Given problem: In the material below, find every line with "CEMD" and pull it out.

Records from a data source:
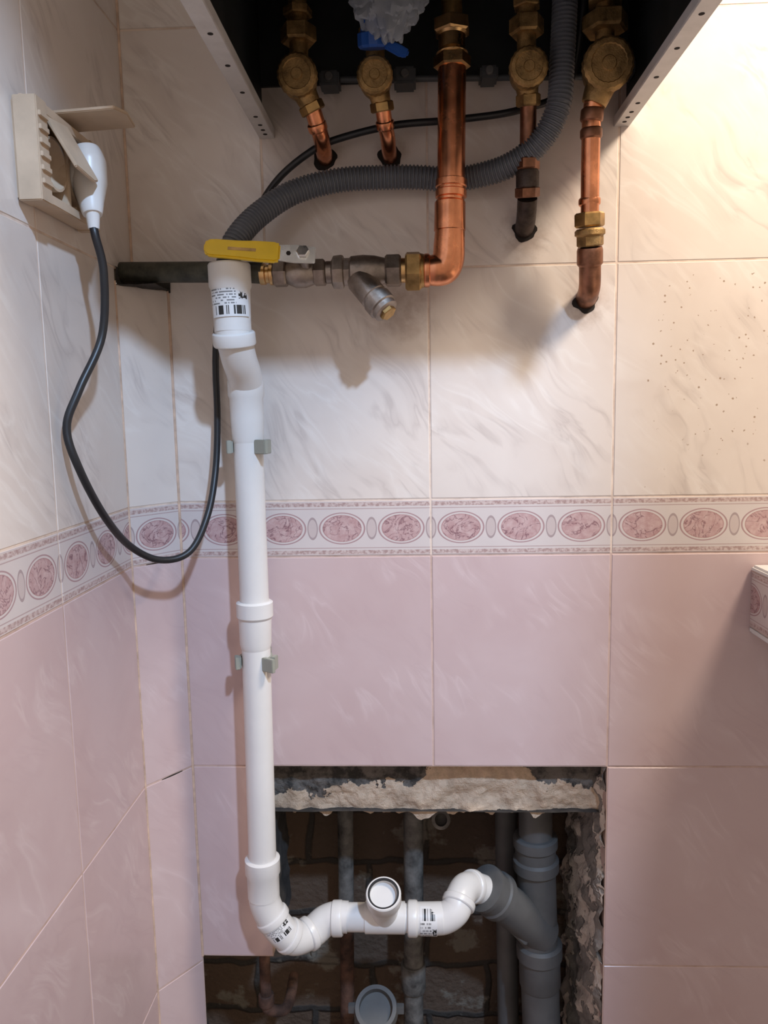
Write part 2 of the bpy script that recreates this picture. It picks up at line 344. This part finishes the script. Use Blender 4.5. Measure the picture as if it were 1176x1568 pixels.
# ------------------------------------------------------------------ opening in the wall
obs=[rough('brick_back',(-420,200,-800),(780,0,0),(0,0,520),60,40,(0,-1,0),5,BRICK),
 rough('side_a',(-420,20,-800),(0,180,0),(0,0,520),10,20,(1,0,0),4,BRICK),
 rough('side_b',(360,20,-800),(0,180,0),(0,0,520),10,20,(-1,0,0),4,BRICK),
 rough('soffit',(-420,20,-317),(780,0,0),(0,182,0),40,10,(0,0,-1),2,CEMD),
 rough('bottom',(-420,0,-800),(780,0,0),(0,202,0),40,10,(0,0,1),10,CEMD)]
group('wall_recess_brickwork',obs)
rough('plaster_lintel',(-284,27,-246),(484,0,0),(0,0,-73),180,30,(0,-1,0),6,PLAST,jag=12,freq=55)
group('opening_jamb_mortar',[rough('jamb_face',(199,2,-240),(-10,178,0),(0,0,-560),40,110,(-1,0,0),12,JAMB),
 rough('jamb_edge',(192,180,-240),(60,0,0),(0,0,-560),8,60,(0,-1,0),8,JAMB),
 rough('jamb_opposite',(-196,3,-240),(0,110,0),(0,0,-250),20,50,(1,0,0),4,CEMD)])
# old pipework in the recess
group('old_water_pipe',[sweep('pipe',[(-119,150,-290),(-122,150,-480),(-124,150,-560)],11,OLDP),sweep('lower_pipe',[(-122,149,-540),(-127,149,-790)],10,RUST)])
group('old_riser_pipe',[sweep('pipe',[(-25,130,-290),(-28,130,-560),(-31,130,-790)],13.5,OLDP),collar('coupling',(-29,130,-600),(0,0,-1),40,17,OLDP)])
group('small_branch_fitting',[rev('open_end',(10,92,-366),(0,-.85,.4),[(2,7),(16,8),(16,12),(0,12),(-20,10)],CEM),sweep('stub',[(10,100,-368),(-12,120,-360),(-27,130,-360)],8,OLDP)])
group('thin_brown_pipe',[sweep('pipe',[(-217,40,-490),(-217,40,-580),(-214,42,-600),(-195,60,-612),(-195,120,-615)],7,RUST),collar('nut',(-217,40,-576),(0,0,-1),16,10,RUST)])
group('grey_vent_pipe',[sweep('pipe',[(100,150,-290),(103,150,-560),(106,150,-790)],15,GREYP)])
st=[sweep('stack_top',[(131,92,-300),(132,91,-345),(133,90,-420)],21.5,GREYP,32),
 rev('socket_top',(132,90,-386),(.02,0,-1),[(0,25),(2,28.5),(14,28.5),(17,26),(36,26),(40,25)],GREYP,36),
 rev('collar_mid',(133,90,-416),(.02,0,-1),[(0,26),(3,29.5),(16,29.5),(19,26)],GREYP,36),
 sweep('stack_body',[(133,90,-420),(136,90,-500),(138,90,-560),(142,90,-660),(145,90,-790)],25,GREYP,32),
 rev('collar_low',(138,90,-535),(.03,0,-1),[(0,26),(3,30),(20,30),(23,27),(60,27),(62,26)],GREYP,36),
 sweep('branch',[(142,88,-522),(118,76,-494),(92,62,-464),(66,50,-440)],[25,25,25,24],GREYP,32,2),
 rev('branch_collar',(82,58,-452),(-.66,-.36,.66),[(-4,25),(0,29.5),(9,29.5),(11,27),(22,27),(24,29),(30,29),(31,25)],GREYP,36),
 box('branch_web',(112,64,-505),(30,10,20),GREYP,Euler((0,.8,0)).to_matrix(),3)]
group('grey_sewer_stack',st)
d=Vector((0,-.55,.83))
group('grey_pipe_socket_end',[rev('socket',(-75,30,-592),d,[(6,21),(18,21),(18,26),(12,27.5),(2,27.5),(-2,25),(-40,23)],GREYP,36),
 box('ear_a',(-104,26,-583),(12,8,10),GREYP),box('ear_b',(-46,26,-583),(12,8,10),GREYP)])
# ------------------------------------------------------------------ white waste pipe
w=[]
ax=Vector((1,0,-60)).normalized()
w.append(rev('inlet_socket',(-198,-75,309),ax,[(18,15),(0,17.5),(0,20),(1.5,21),(22,21),(25,19.5),(56,18.5),(66,18.5)],WHITE,40))
w.append(sweep('offset_bend',[(-197,-75,246),(-196,-74,236),(-195,-62,218),(-194,-47,204),(-194.5,-37,192),(-195,-35,180)],18,WHITE,32))
w.append(collar('bend_collar',(-196.5,-75,243),Vector((.02,.25,-1)),14,21.5,WHITE))
w.append(rev('long_socket',(-195,-35,197),(0,0,-1),[(0,17),(1,19.3),(16,19.3),(19,17.8),(40,17.6),(62,16.6),(66,15.8)],WHITE,40))
w.append(sweep('straight_pipe',[(-195,-35,190),(-195,-35,-53),(-198,-35,-360)],15.8,WHITE,36,2))
w.append(rev('mid_socket',(-195,-35,-42),(-.01,0,-1),[(0,17.5),(1.5,20),(17,20),(20,18),(48,17.4),(54,15.8)],WHITE,40))
w.append(rev('lower_socket',(-198,-35,-343),(0,0,-1),[(0,17.5),(1.5,20),(18,20),(22,18.3),(48,18.2)],WHITE,40))
w.append(sweep('trap_bend',[(-198,-35,-380),(-197,-35,-398),(-190,-35,-417),(-178,-34,-436),(-165,-26,-451),(-148,-9,-455),(-133,-1,-446),(-118,0,-441),(-105,0,-441)],17.8,WHITE,32))
w.append(collar('bend_collar_a',(-191,-35,-414),Vector((.5,.02,-.86)),10,19.8,WHITE))
w.append(collar('bend_collar_b',(-174,-32,-441),Vector((.62,.3,-.62)),9,20.2,WHITE))
w.append(collar('bend_collar_c',(-154,-15,-455),Vector((.7,.6,.15)),9,20.0,WHITE))
w.append(collar('run_collar',(-124,0,-443),Vector((1,0,.03)),13,20.3,WHITE))
w.append(sweep('run_pipe',[(-118,0,-441),(-60,0,-441),(-10,0,-442)],16.2,WHITE,32,2))
w.append(cyl('tee_body',(-84,0,-441),(-36,0,-441),18,WHITE,36))
bd=Vector((0,-.5,.87))
w.append(rev('tee_branch',(-60,0,-441),bd,[(0,15.5),(26,16.5),(38,18.5),(42,20.5),(57,20.5),(58.5,19.5),(58.5,18.2),(57.5,18),(57.5,16.8),(50,16.5),(49,15),(49.3,8)],WHITE,40))
w.append(rev('rubber_seal',(Vector((-60,0,-441))+bd*56.5),bd,[(0,15.6),(1.6,16.2),(1.6,18.4),(0,18.4),(0,15.6)],BLACK,40,caps=False))
w.append(collar('run_collar_b',(-33,0,-442),Vector((1,0,0)),12,20.5,WHITE))
w.append(cyl('run_socket',(-24,0,-442),(10,0,-441),18.3,WHITE,36))
w.append(sweep('outlet_bend',[(-6,0,-442),(10,0,-441),(24,3,-433),(30,12,-423),(38,27,-420),(50,41,-428),(64,50,-438)],17.8,WHITE,32))
w.append(collar('outlet_collar',(27,5,-429),Vector((.35,.75,.5)),9,20.3,WHITE))
w.append(collar('outlet_collar_b',(44,35,-423),Vector((.6,.6,-.4)),9,20,WHITE))
def label(name,p0,p1,r,front,half,rollflip=False):
    p0=Vector(p0);p1=Vector(p1);d=(p1-p0).normalized();f=Vector(front);f=(f-d*f.dot(d)).normalized();g=d.cross(f)
    bm=bmesh.new();ul=bm.loops.layers.uv.new('UVMap');n=16;R=[]
    for p in (p0,p1): R.append([bm.verts.new((p+(f*math.cos(a)+g*math.sin(a))*r)*S) for a in [math.radians(-half+2*half*i/n) for i in range(n+1)]])
    for i in range(n):
        q=bm.faces.new((R[0][i],R[0][i+1],R[1][i+1],R[1][i]))
        for lp,(a,b) in zip(q.loops,((i,0),(i+1,0),(i+1,1),(i,1))): lp[ul].uv=(1-a/n,1-b) if not rollflip else (b,a/n)
    return fin(name,bm,LABEL,80)
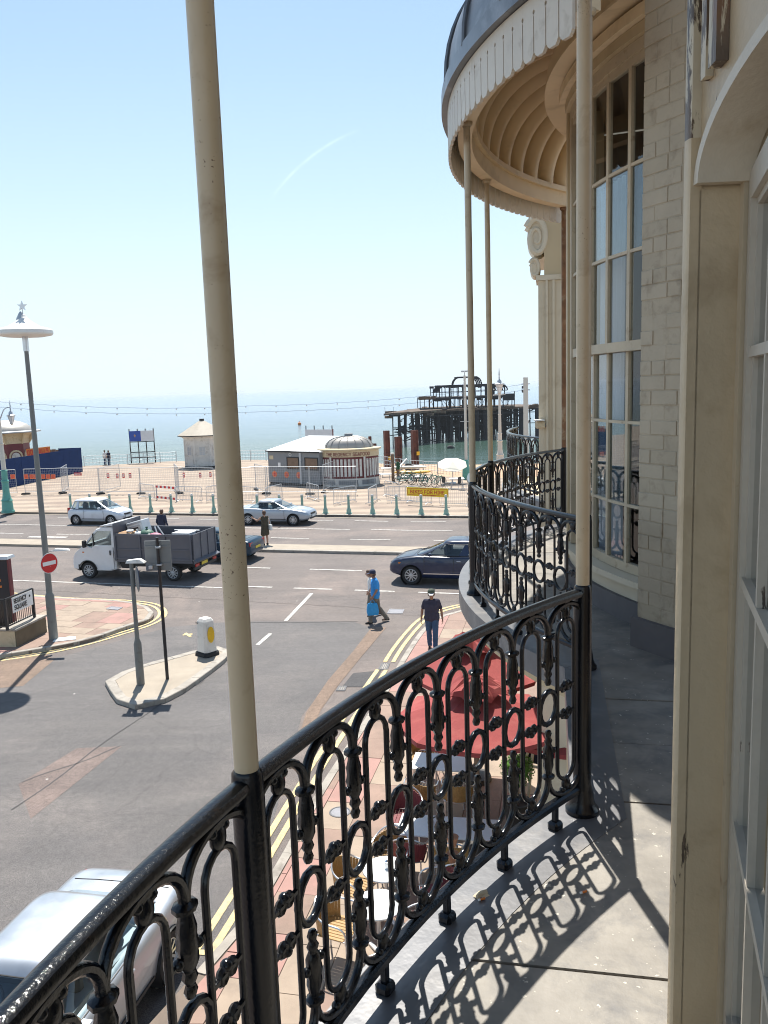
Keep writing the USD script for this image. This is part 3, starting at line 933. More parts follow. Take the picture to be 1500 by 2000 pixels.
# --- bow of the next house: curved wall, brick pier, tall sash window
WR = 3.42
put('wall', band(C2, WR - .3, WR, -D(3), D(38), FZ - .05, 11.6, 30), 'stucco', nextdoor)
put('wall', band(C2, WR - .3, WR - .02, -D(48), -D(2.99), 9.79, 11.6, 30), 'stucco', nextdoor)
put('window_apron', band(C2, WR - .25, WR - .015, -D(36), -D(2.98), FZ + .17, 6.03, 24), 'stucco_pale', nextdoor)
put('window_sill', band(C2, WR - .2, WR + .035, -D(36), -D(2.97), 6.03, 6.075, 24), 'stucco_pale', nextdoor)
put('plinth', band(C2, WR - .25, WR + .02, -D(36), D(30), FZ - .01, FZ + .17, 30), 'plinth', nextdoor)
put('plinth', band(C2, WR, WR + .335, -D(50), -D(35.7), FZ - .01, FZ + .20, 8), 'plinth', nextdoor)
put('lintel', band(C2, WR - .2, WR + .02, -D(36), -D(2.96), 9.722, 9.79, 24), 'stucco', nextdoor)
put('lintel', band(C2, WR - .2, WR + .07, -D(36), -D(2.95), 9.795, 9.87, 24), 'ceiling_paint', nextdoor)
put('cornice', J(band(C2, WR - .1, WR + .17, -D(39), D(39), 9.92, 10.04, 40), band(C2, WR - .1, WR + .185, -D(39), D(39), 9.90, 9.92, 40)), 'ceiling_paint', nextdoor)
# brick pier: the bricks one by one, painted over
PR = WR + .30
put('pier', band(C2, WR - .3, PR - .004, -D(50), -D(36.1), FZ + .19, 11.6, 10), 'brick_paint_b', nextdoor)
course = .092
k = 0
for row in range(42):
    z0 = FZ + .205 + row * course
    ph = -D(36.0)
    first = True
    while ph > -D(49):
        w = (.105 if first and row % 2 else .215) + random.uniform(-.006, .006)
        if not first and random.random() < .3:
            w = .108
        first = False
        p1 = max(ph - w / PR, -D(50))
        r_ = PR + random.uniform(-.003, .003)
        g = hull([bow(C2, rr, f, z) for rr, sh in ((PR - .05, 0), (r_ - .002, 0), (r_, .0028)) for f in (ph - (.0030 + sh) / PR, p1 + (.0030 + sh) / PR) for z in (z0 + .0035 + sh, z0 + course - .0035 - sh)])
        put('brick', g, 'brick_paint' if random.random() < .7 else 'brick_paint_b', nextdoor, False)
        ph = p1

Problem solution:
 rough('soffit',(-420,20,-317),(780,0,0),(0,182,0),40,10,(0,0,-1),2,CEMD),
 rough('bottom',(-420,0,-800),(780,0,0),(0,202,0),40,10,(0,0,1),10,CEMD)]
 rough('jamb_opposite',(-196,3,-240),(0,110,0),(0,0,-250),20,50,(1,0,0),4,CEMD)])